The plantiffs include Google, Apple, Intel, Facebook, Cloudera, Cloudflare, eBay, LinkedIn, Microsoft, Netflix, Spotify, Twitter and Uber. Notably absent were IBM and Oracle, whose CEOs have joined Trump’s advisory board.

Amazon was not present on the list, but the company partnered with Expedia last week to launch its own legal challenge.

The brief, released Sunday, said that the ban “inflicts significant harm on American business, innovation, and growth as a result. The Order makes it more difficult and expensive for U.S. companies to recruit, hire, and retain some of the world’s best employees. It disrupts ongoing business operations. And it threatens companies’ ability to attract talent, business, and investment to the United States.”

It continued: “Immigrants or their children founded more than 200 of the companies on the Fortune 500 list, including Apple, Kraft, Ford, General Electric, AT&T, Google, McDonald’s, Boeing, and Disney. Collectively, these companies generate annual revenue of $4.2 trillion, and employ millions of Americans.”

The ban has been temporarily suspended at the time of writing, after a federal judge argued that it was unconstitutional, and the US federal appeals court rejected the Trump administration’s request to reinstate it.

But tech companies are also concerned about further immigration changes, particularly to the H1-B visa scheme. Trump is reportedly preparing to overhaul the program, making it far harder for tech firms to hire skilled workers from abroad.
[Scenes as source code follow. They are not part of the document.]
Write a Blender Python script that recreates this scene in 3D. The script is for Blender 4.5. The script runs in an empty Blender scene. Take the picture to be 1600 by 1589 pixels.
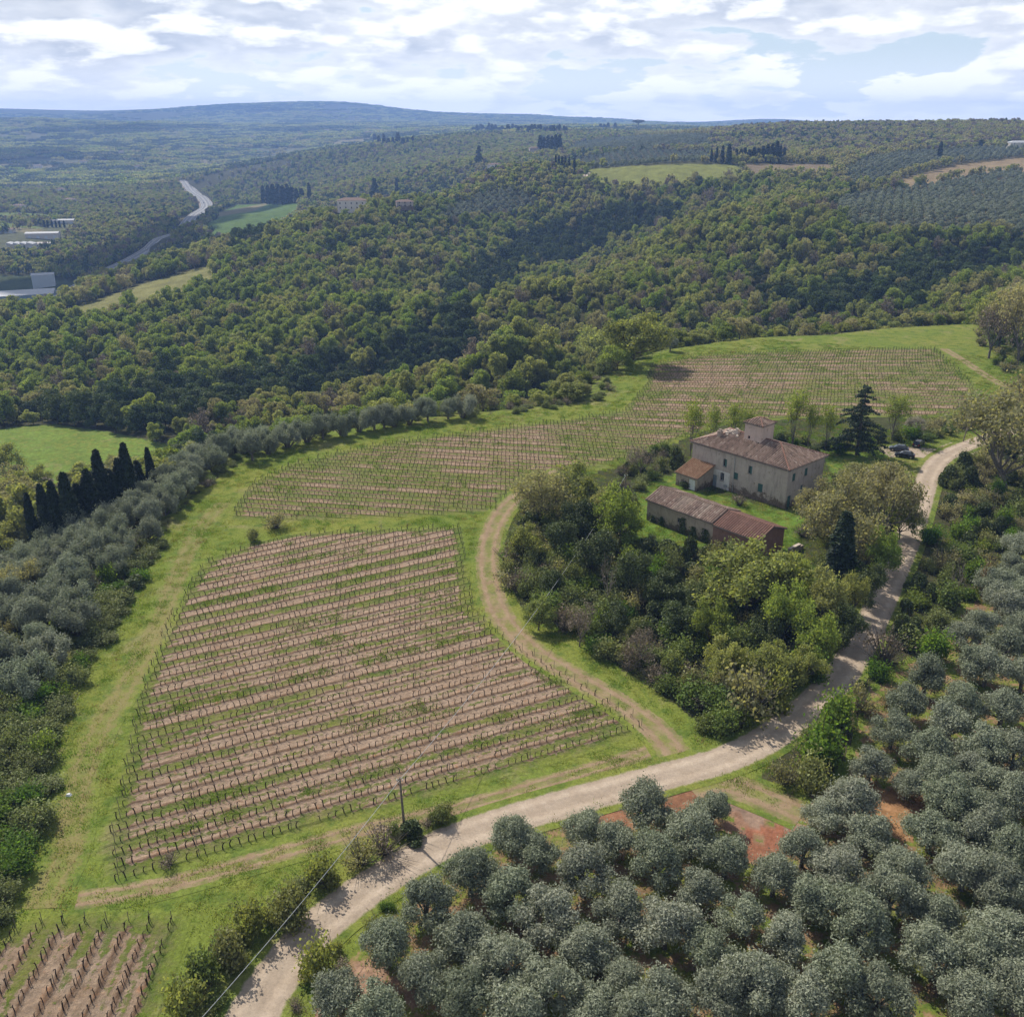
import bpy, math, random
import numpy as np
from mathutils import Vector, Matrix

# ------------------------------------------------------------------ camera, world, sun, exposure
sc = bpy.context.scene
COL = sc.collection
H = 68.0                                   # drone height above the vineyard plateau
F_PX, CX, CY = 1470.0, 800.0, 794.5        # survey: focal length and centre of the 1600 x 1589 photograph
PITCH = math.radians(22.2)
cam_d = bpy.data.cameras.new("camera"); cam = bpy.data.objects.new("camera", cam_d); COL.objects.link(cam)
cam.location = (0, 0, H); cam.rotation_euler = (math.radians(90) - PITCH, 0, 0)
cam_d.sensor_fit = 'HORIZONTAL'; cam_d.sensor_width = 36.0; cam_d.lens = 36.0 * F_PX / 1600.0
cam_d.clip_start = 0.5; cam_d.clip_end = 40000
sc.camera = cam

SUN_EL, SUN_AZ = math.radians(47), math.radians(-41)      # azimuth from +Y, negative = to the left
SUN_DIR = Vector((math.sin(SUN_AZ) * math.cos(SUN_EL), math.cos(SUN_AZ) * math.cos(SUN_EL), math.sin(SUN_EL)))
sun_d = bpy.data.lights.new("sun", 'SUN'); sun_d.energy = 5.0; sun_d.angle = math.radians(0.53); sun_d.color = (1.0, 0.93, 0.82)
sun = bpy.data.objects.new("sun", sun_d); COL.objects.link(sun)
sun.rotation_euler = SUN_DIR.to_track_quat('Z', 'Y').to_euler(); sun.location = (-200, 200, 600)

sc.render.engine = 'CYCLES'
cy = sc.cycles
cy.max_bounces = 6; cy.diffuse_bounces = 3; cy.glossy_bounces = 2; cy.transmission_bounces = 3; cy.volume_bounces = 1; cy.transparent_max_bounces = 4
cy.use_denoising = True
cy.sample_clamp_indirect = 4.0
sc.view_settings.view_transform = 'Standard'; sc.view_settings.look = 'None'
sc.view_settings.exposure = 0.22; sc.view_settings.gamma = 1.0


class NT:
    """small helper for writing node trees"""
    def __init__(s, tree):
        s.t = tree; s.n = tree.nodes; s.l = tree.links
    def __call__(s, typ, ins=None, **props):
        nd = s.n.new(typ)
        for k, v in props.items():
            setattr(nd, k, v)
        for k, v in (ins or {}).items():
            sk = nd.inputs[k]
            if hasattr(v, 'is_output'):
                s.l.new(v, sk)
            else:
                sk.default_value = v
        return nd
    def math(s, op, a, b=0.0, c=None, clamp=False):
        nd = s('ShaderNodeMath', operation=op, use_clamp=clamp)
        for i, v in enumerate((a, b, c)):
            if v is None: continue
            if hasattr(v, 'is_output'): s.l.new(v, nd.inputs[i])
            else: nd.inputs[i].default_value = v
        return nd.outputs[0]
    def mix(s, fac, a, b, blend='MIX'):
        nd = s('ShaderNodeMix', data_type='RGBA', blend_type=blend)
        for k, v in ((0, fac), (6, a), (7, b)):
            if hasattr(v, 'is_output'): s.l.new(v, nd.inputs[k])
            else: nd.inputs[k].default_value = v if k == 0 else ((*v, 1.0) if len(v) == 3 else v)
        return nd.outputs[2]
    def ramp(s, fac, stops, interp='LINEAR'):
        nd = s('ShaderNodeValToRGB'); cr = nd.color_ramp; cr.interpolation = interp
        while len(cr.elements) < len(stops): cr.elements.new(0.5)
        for e, (p, c) in zip(cr.elements, stops):
            e.position = p; e.color = (*c, 1.0) if hasattr(c, '__len__') else (c, c, c, 1.0)
        if hasattr(fac, 'is_output'): s.l.new(fac, nd.inputs[0])
        else: nd.inputs[0].default_value = fac
        return nd.outputs[0]
    def noise(s, vec, scale, detail=3.0, rough=0.55, dist=0.0, out=0, dims='3D'):
        nd = s('ShaderNodeTexNoise', noise_dimensions=dims)
        if vec is not None: s.l.new(vec, nd.inputs['Vector'])
        nd.inputs['Scale'].default_value = scale; nd.inputs['Detail'].default_value = detail
        nd.inputs['Roughness'].default_value = rough; nd.inputs['Distortion'].default_value = dist
        return nd.outputs[out]
    def rng(s, v, a, b, c=0.0, d=1.0, smooth=False):
        nd = s('ShaderNodeMapRange', clamp=True, interpolation_type='SMOOTHSTEP' if smooth else 'LINEAR')
        for i, q in enumerate((v, a, b, c, d)):
            if hasattr(q, 'is_output'): s.l.new(q, nd.inputs[i])
            else: nd.inputs[i].default_value = q
        return nd.outputs[0]


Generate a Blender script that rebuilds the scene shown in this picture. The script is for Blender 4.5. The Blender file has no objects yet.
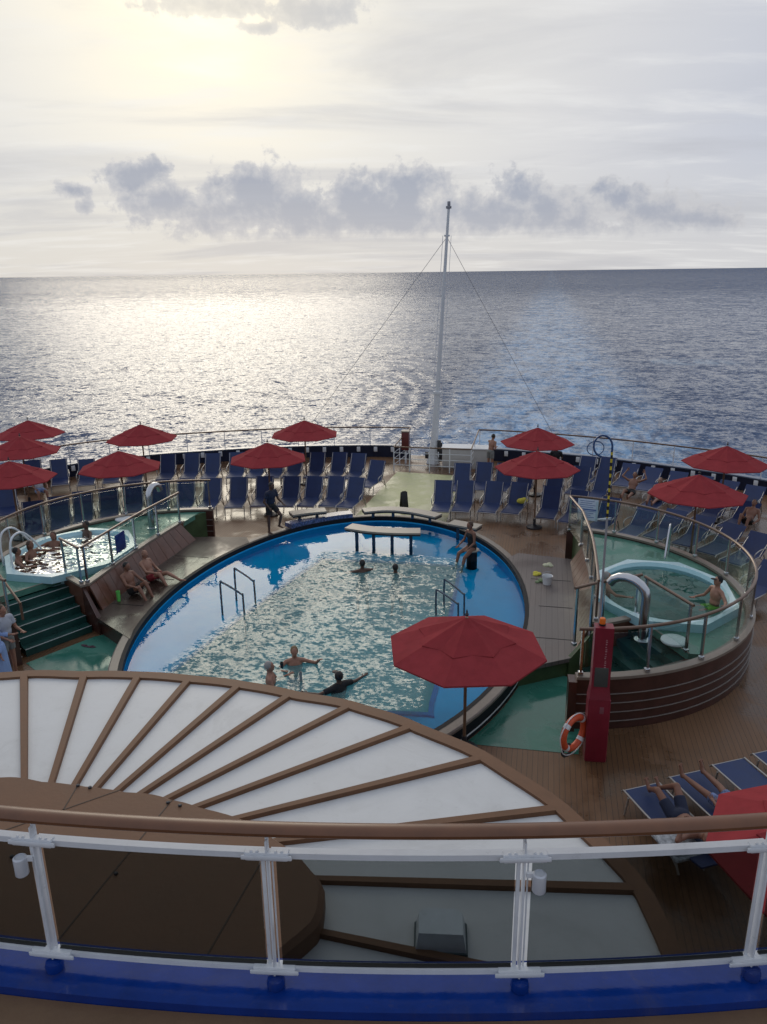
import bpy, math, random
from mathutils import Vector, Matrix
random.seed(7)
PI=math.pi
def rad(d): return math.radians(d)
scene=bpy.context.scene
COL=scene.collection
# ------------------------------------------------------------------ survey helpers
F=770.; PITCH=rad(17.3); ROLL=rad(0.75); EYE=8.6
def ray(x,y):
    u=x-383.5; v=y-512.
    c,s=math.cos(ROLL),math.sin(ROLL)
    u,v=u*c-v*s,u*s+v*c
    return Vector((u/F,math.cos(PITCH)-v/F*math.sin(PITCH),-math.sin(PITCH)-v/F*math.cos(PITCH)))
def at(x,y,z):
    d=ray(x,y); t=(z-EYE)/d.z
    return Vector((d.x*t,d.y*t,z))
YAW=rad(12); OX,OY=-1.12,18.41
CY,SY=math.cos(YAW),math.sin(YAW)
def S(l,a,z=0.): return Vector((OX+l*CY+a*SY, OY-l*SY+a*CY, z))
def ship(p):
    dx,dy=p[0]-OX,p[1]-OY
    return (dx*CY-dy*SY, dx*SY+dy*CY)
def sat(x,y,z): return ship(at(x,y,z))
# ------------------------------------------------------------------ materials
MATS={}
def newmat(name):
    m=bpy.data.materials.new(name); m.use_nodes=True
    nt=m.node_tree; nt.nodes.clear()
    o=nt.nodes.new('ShaderNodeOutputMaterial')
    return m,nt,o
def N(nt,t,**k):
    n=nt.nodes.new(t)
    for a,b in k.items():
        if a.startswith('i_'):
            n.inputs[a[2:].replace('_',' ')].default_value=b
        else: setattr(n,a,b)
    return n
def M(name,col,rough=.5,metal=0.,var=.12,vscale=3.,bump=0.,bscale=60.,spec=.5,rvar=.1,coat=0.,grime=0.,trans=0.):
    if name in MATS: return MATS[name]
    m,nt,o=newmat(name)
    b=N(nt,'ShaderNodeBsdfPrincipled'); L=nt.links.new
    b.inputs['Metallic'].default_value=metal
    b.inputs['Specular IOR Level'].default_value=spec
    if coat: b.inputs['Coat Weight'].default_value=coat; b.inputs['Coat Roughness'].default_value=.1
    tc=N(nt,'ShaderNodeTexCoord')
    n=N(nt,'ShaderNodeTexNoise'); n.inputs['Scale'].default_value=vscale; n.inputs['Detail'].default_value=6; n.inputs['Roughness'].default_value=.65
    L(tc.outputs['Object'],n.inputs['Vector'])
    r=N(nt,'ShaderNodeValToRGB')
    c=Vector(col)
    lo=c*(1-var); hi=c*(1+var)
    r.color_ramp.elements[0].position=.3; r.color_ramp.elements[1].position=.7
    r.color_ramp.elements[0].color=(*lo,1); r.color_ramp.elements[1].color=(*[min(1,v) for v in hi],1)
    L(n.outputs['Fac'],r.inputs['Fac']); bc_=r.outputs['Color']
    if grime:
        g1=noise(nt,tc.outputs['Object'],.9,8,.7,1.2); g2=noise(nt,tc.outputs['Object'],14,5,.7)
        gm=expr(nt,'MULTIPLY',expr(nt,'ADD',smooth(nt,g1,.5,.72),smooth(nt,g2,.58,.72,0,.6)),grime,clamp=True)
        bc_=mixc(nt,gm,bc_,(.10,.085,.065))
    L(bc_,b.inputs['Base Color'])
    mr=N(nt,'ShaderNodeMapRange'); mr.inputs['To Min'].default_value=max(.02,rough-rvar); mr.inputs['To Max'].default_value=min(1,rough+rvar)
    L(n.outputs['Fac'],mr.inputs['Value']); L(mr.outputs['Result'],b.inputs['Roughness'])
    if bump:
        n2=N(nt,'ShaderNodeTexNoise'); n2.inputs['Scale'].default_value=bscale; n2.inputs['Detail'].default_value=3
        L(tc.outputs['Object'],n2.inputs['Vector'])
        bp=N(nt,'ShaderNodeBump'); bp.inputs['Strength'].default_value=bump; bp.inputs['Distance'].default_value=.01
        L(n2.outputs['Fac'],bp.inputs['Height']); L(bp.outputs['Normal'],b.inputs['Normal'])
    if trans:
        tl=N(nt,'ShaderNodeBsdfTranslucent'); L(bc_,tl.inputs[0]); ms=N(nt,'ShaderNodeMixShader'); ms.inputs[0].default_value=trans
        L(b.outputs[0],ms.inputs[1]); L(tl.outputs[0],ms.inputs[2]); L(ms.outputs[0],o.inputs[0])
    else: L(b.outputs[0],o.inputs[0])
    MATS[name]=m
    return m
def expr(nt,op,a,b=None,c=None,clamp=False):
    n=nt.nodes.new('ShaderNodeMath'); n.operation=op; n.use_clamp=clamp
    for i,v in enumerate((a,b,c)):
        if v is None: continue
        if isinstance(v,(int,float)): n.inputs[i].default_value=v
        else: nt.links.new(v,n.inputs[i])
    return n.outputs[0]
def smooth(nt,v,a,b,lo=0.,hi=1.):
    n=nt.nodes.new('ShaderNodeMapRange'); n.interpolation_type='SMOOTHSTEP'
    nt.links.new(v,n.inputs['Value'])
    n.inputs['From Min'].default_value=a; n.inputs['From Max'].default_value=b
    n.inputs['To Min'].default_value=lo; n.inputs['To Max'].default_value=hi
    return n.outputs['Result']
def mixc(nt,f,a,b,mode='MIX'):
    n=nt.nodes.new('ShaderNodeMix'); n.data_type='RGBA'; n.blend_type=mode
    if isinstance(f,(int,float)): n.inputs[0].default_value=f
    else: nt.links.new(f,n.inputs[0])
    for i,v in ((6,a),(7,b)):
        if isinstance(v,tuple): n.inputs[i].default_value=(*v,1) if len(v)==3 else v
        else: nt.links.new(v,n.inputs[i])
    return n.outputs[2]
def noise(nt,vec,scale,detail=4,rough=.55,dist=0.,dim='3D'):
    n=nt.nodes.new('ShaderNodeTexNoise'); n.inputs['Scale'].default_value=scale; n.inputs['Detail'].default_value=detail
    n.inputs['Roughness'].default_value=rough; n.inputs['Distortion'].default_value=dist
    nt.links.new(vec,n.inputs['Vector']); return n.outputs['Fac']
def mapping(nt,vec,sc=(1,1,1),rot=(0,0,0),loc=(0,0,0)):
    n=nt.nodes.new('ShaderNodeMapping'); nt.links.new(vec,n.inputs['Vector'])
    n.inputs['Scale'].default_value=sc; n.inputs['Rotation'].default_value=rot; n.inputs['Location'].default_value=loc
    return n.outputs['Vector']

def teak(name,col,pitch=.095,wet=.5,axis=0,caulk=(.02,.017,.014),lw=.07):
    m,nt,o=newmat(name); L=nt.links.new
    b=N(nt,'ShaderNodeBsdfPrincipled'); b.inputs['Specular IOR Level'].default_value=.38; g=N(nt,'ShaderNodeNewGeometry')
    rot=mapping(nt,g.outputs['Position'],rot=(0,0,YAW))
    sx=N(nt,'ShaderNodeSeparateXYZ'); L(rot,sx.inputs[0])
    v=expr(nt,'DIVIDE',sx.outputs[axis],pitch)
    fr=expr(nt,'FRACT',v); fl=expr(nt,'FLOOR',v)
    line=expr(nt,'LESS_THAN',fr,lw)
    wn=N(nt,'ShaderNodeTexWhiteNoise'); wn.noise_dimensions='1D'; L(fl,wn.inputs['W'])
    gr=noise(nt,mapping(nt,rot,sc=(30,1.5,1) if axis==0 else (1.5,30,1)),1.,5,.6)
    big=noise(nt,rot,.45,5,.6,.6)
    c=Vector(col)
    base=mixc(nt,gr,tuple(c*.75),tuple(c*1.2))
    base=mixc(nt,expr(nt,'MULTIPLY',wn.outputs['Value'],.35),base,tuple(c*.72))
    wetm=smooth(nt,big,.42,.58)
    base=mixc(nt,expr(nt,'MULTIPLY',wetm,wet),base,tuple(c*.5))
    base=mixc(nt,line,base,caulk)
    L(base,b.inputs['Base Color'])
    L(smooth(nt,big,.40,.60,.52,.52-.42*wet),b.inputs['Roughness'])
    bp=N(nt,'ShaderNodeBump'); bp.inputs['Strength'].default_value=.25; bp.inputs['Distance'].default_value=.004
    L(expr(nt,'SUBTRACT',expr(nt,'MULTIPLY',gr,.6),line),bp.inputs['Height']); L(bp.outputs[0],b.inputs['Normal'])
    L(b.outputs[0],o.inputs[0]); MATS[name]=m
    return m
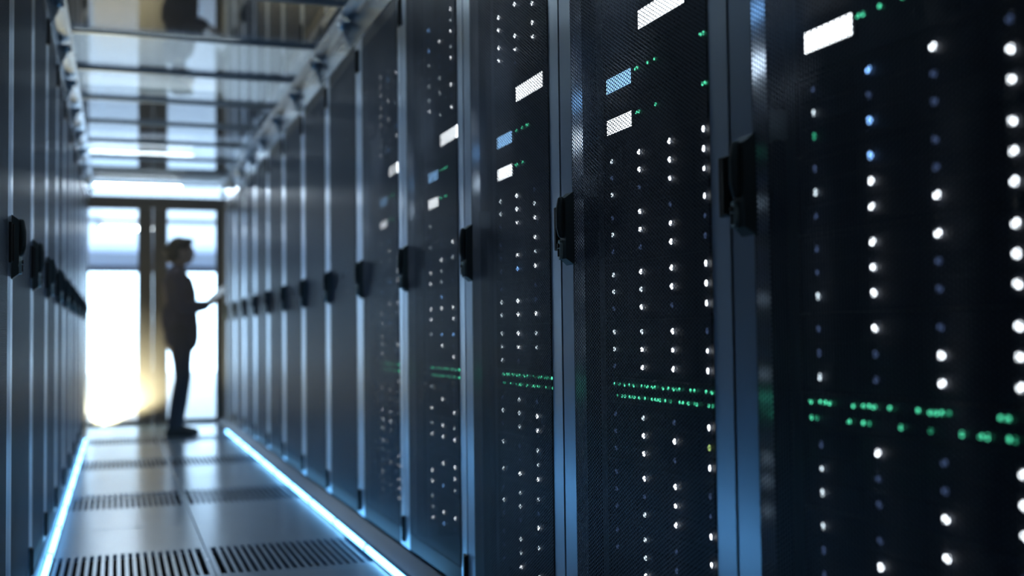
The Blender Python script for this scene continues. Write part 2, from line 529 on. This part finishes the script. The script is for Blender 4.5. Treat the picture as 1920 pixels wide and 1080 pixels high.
# blanking panels closing the rows against the door wall
struct('wall_filler_right', MB().box(XR, XR + .9, right_c[-1] + W / 2 + .003, Y_DOOR - .002, .0, H).data('filler', M['wall']))
struct('wall_filler_left', MB().box(XL - .9, XL, left_c[-1] + W / 2 + .003, Y_DOOR - .002, .0, H).data('filler', M['wall']))

# ------------------------------------------------------------------ rack contents (right-hand row)
YF = .070     # depth of the equipment fronts behind the door plane
LX = [-.242, -.098, .046, .190]
def led_data(key, r=.0061):
    return MB().dome((0, 0, 0), r, .003).data('led', M[key])
LED = {k: led_data('led_' + k) for k in ('w3', 'w2', 'w1', 'b3', 'y2', 'g2')}
SLED = {k: led_data('led_' + k, .0042) for k in ('g3', 'g2', 'w2')}
tb = MB().bbox(0, .140, 0, .03, 0, .036, .0022)
tb.bbox(.012, .036, -.004, .001, .006, .030, .0015)            # latch button block
tb.box(.078, .134, -.0010, .001, .008, .010); tb.box(.078, .134, -.0010, .001, .017, .019); tb.box(.078, .134, -.0010, .001, .026, .028)
tray_d = tb.data('drive_tray', M['tray'])
ch = MB().box(-.288, .288, .012, .70, 0, .129)
ch.bbox(-.300, -.2885, -.002, .02, 0, .129, .002); ch.bbox(.2885, .300, -.002, .02, 0, .129, .002)
ch.box(-.288, .288, 0, .012, .1225, .129)
chassis_d = ch.data('chassis', M['chassis'])

def disk_server(rack, z0, rows, label, group, detail=True):
    """rows: three strings, one character per column: 3 bright, 2 medium, 1 standby, b blue, y yellow, g green, . off"""
    base = Matrix.Translation((XR, rack, 0)) @ Matrix.Rotation(R(-90), 4, 'Z')
    loc = base @ Vector((0, YF, z0))
    t = thing('disk_server', label, 'server', loc, R(-90), group)
    kinds = {'3': 'w3', '2': 'w2', '1': 'w1', 'b': 'b3', 'y': 'y2', 'g': 'g2'}
    if not detail:
        t2 = link('chassis', chassis_d, t)
        for k in set(''.join(rows)) - {'.'}:
            mb = MB()
            for r_, s in enumerate(rows):
                for c, chh in enumerate(s):
                    if chh == k: mb.dome((LX[c], -.001, .105 - .039 * r_), .0058, .003)
            link('led', mb.data('led', M['led_' + kinds[k]]), t)
        return t
    link('chassis', chassis_d, t)
    for r_, s in enumerate(rows):
        for c, chh in enumerate(s):
            p = link('drive_tray', tray_d, t, (-.288 + .144 * c, 0, .0865 - .039 * r_))
            if chh != '.':
                link('led', LED[kinds[chh]], p, (LX[c] + .288 - .144 * c, -.0042, .018))
    return t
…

This would likely require an act of Congress and could not be signed into action by the President himself.

The two advisors thought to be the architects behind the Trump travel ban are Stephen Miller and Steve Bannon. Miller previously worked for Senator Jeff Sessions, a frequent critic of H1-B visas, while Bannon was widely criticized for saying in a 2015 interview: “When two-thirds or three-quarters of the CEOs in Silicon Valley are from South Asia or from Asia, I think… A country is more than an economy. We’re a civic society.”